Posted by James M. Carlson
Dec 20 2012

Based on the consulting calls we are getting, individuals are finally realizing that they may benefit by converting some or all of their traditional IRA to a Roth IRA. Set forth below are some planning tips.

  1. A 2012 conversion must be completed by December 31, 2012. There is no such thing as a carryback conversion (i.e.) one made between January 1, 2013, and April 2013, for tax year 2012
  2. A person is able to undo some or all of the conversion. A person has the right to recharacterize a 2012 conversion. In general, an individual has until April 15, 2013, plus an extension to recharacterize the 2012 conversion.
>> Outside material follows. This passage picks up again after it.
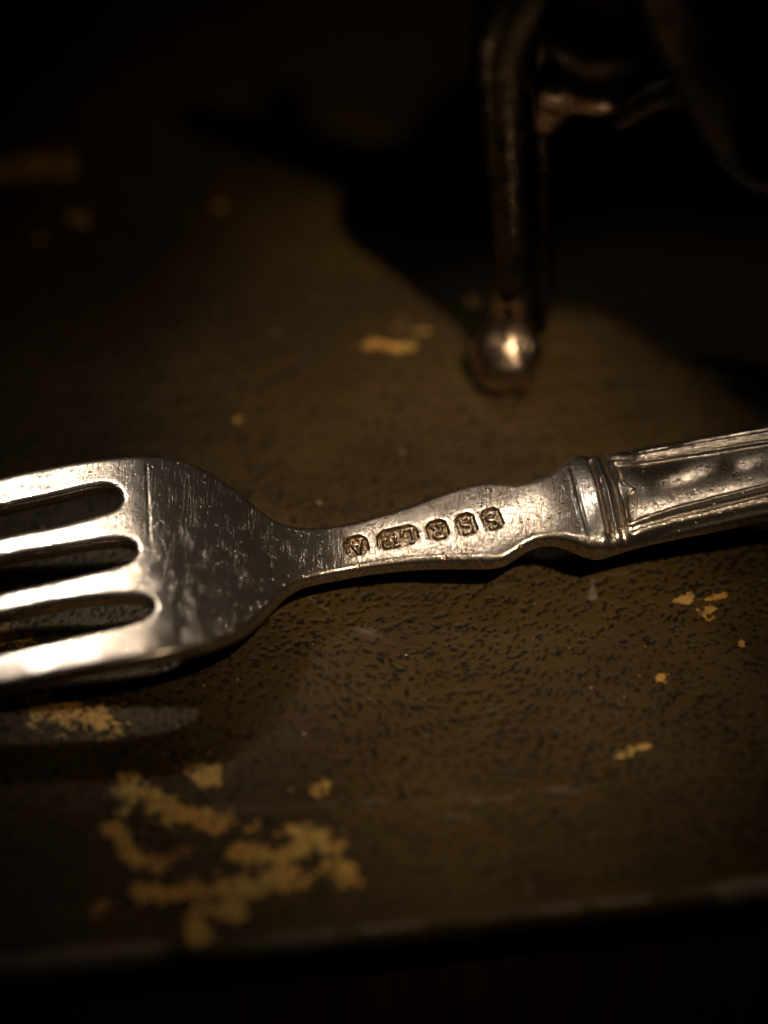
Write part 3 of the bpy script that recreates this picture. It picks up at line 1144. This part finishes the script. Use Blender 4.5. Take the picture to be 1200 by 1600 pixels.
# spout arm and its knob, out of the frame above; their shadow crosses the leather on the left
arm = [from_shadow(700, 300, ZA - 2), from_shadow(560, 262, ZA), from_shadow(440, 222, ZA + 1), from_shadow(345, 198, ZA + 2), from_shadow(285, 180, ZA + 2)]
sweep('spout', arm, [4.2, 3.0, 2.5, 2.1, 1.5], M_DARK, orn, ob)
kn = from_shadow(445, 190, ZA + 2)
sweep('knob', [kn + (0, 0, -1.0), kn + (0.2, 1.5, 0.8), kn + (0.0, 3.0, 2.0), kn + (0, 3.6, 2.4)], [1.6, 1.9, 1.5, 0.5], M_DARK, orn, ob)

# ------------------------------------------------------------------ dust on the fork and the leather
drng = np.random.RandomState(23)
dm = NT('pale_dust')
DUST = dm.finish(dm.bsdf((0.62, 0.52, 0.40), 0.5, 0.0, None, 0.5))
spots = []
for n, s0, s1, t0, t1 in ((150, -16, 15, -12, 12), (60, 15, 60, -6, 6)):
    c = np.stack([drng.uniform(s0, s1, n), drng.uniform(t0, t1, n)], 1)
    c = c[inside(c, outline)]
    c = c[seg_dist(c, OA, OB) > 0.9]
    w = plan_to_world(c[:, 0], c[:, 1], H(c[:, 0], c[:, 1]))
    spots += [(p, 0.03 + 0.055 * drng.rand() ** 2) for p in w]
for k in range(260):
    p = unproj(drng.uniform(0, 1200), drng.uniform(520, 1420), 0.0)
    p[2] = 0.05
    spots.append((p, 0.03 + 0.07 * drng.rand() ** 3))
v, f = [], []
for p, r in spots:
    b = len(v)
    st = drng.uniform(0.6, 1.5, 3)
    for q_ in ((1, 0, 0), (-1, 0, 0), (0, 1, 0), (0, -1, 0), (0, 0, 1), (0, 0, -1)):
        v.append(p + np.array(q_) * r * st * drng.uniform(0.7, 1.3))
    for t_ in ((0, 2, 4), (2, 1, 4), (1, 3, 4), (3, 0, 4), (2, 0, 5), (1, 2, 5), (3, 1, 5), (0, 3, 5)):
        f.append(tuple(b + i for i in t_))
dust = new_obj('dust', mesh_from('dust', v, f, DUST, smooth=False))
dust['kind'] = 'stuff'
dust['label'] = 'pale dust specks lying on the fork and the leather'
dust['category'] = 'dust'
If the person has timely filed his or her tax return for 2012, the deadline is October 15, 2013
  3. Although a person may add his or her conversion contribution to an existing Roth IRA, if he is converting specific assets, then he may wish to establish a separate conversion Roth IRA plan agreement. If it is recharacterized, it will be much easier if it has been segregated
  4. Consider charging a reasonable fee. There would be no fee for the 2012 conversion, but only for the recharacterization, if any. Doing the conversion by December 31, 2012, will give individuals important flexibility in planning their tax situation for 2012. They should be willing to pay a reasonable fee for this flexibility.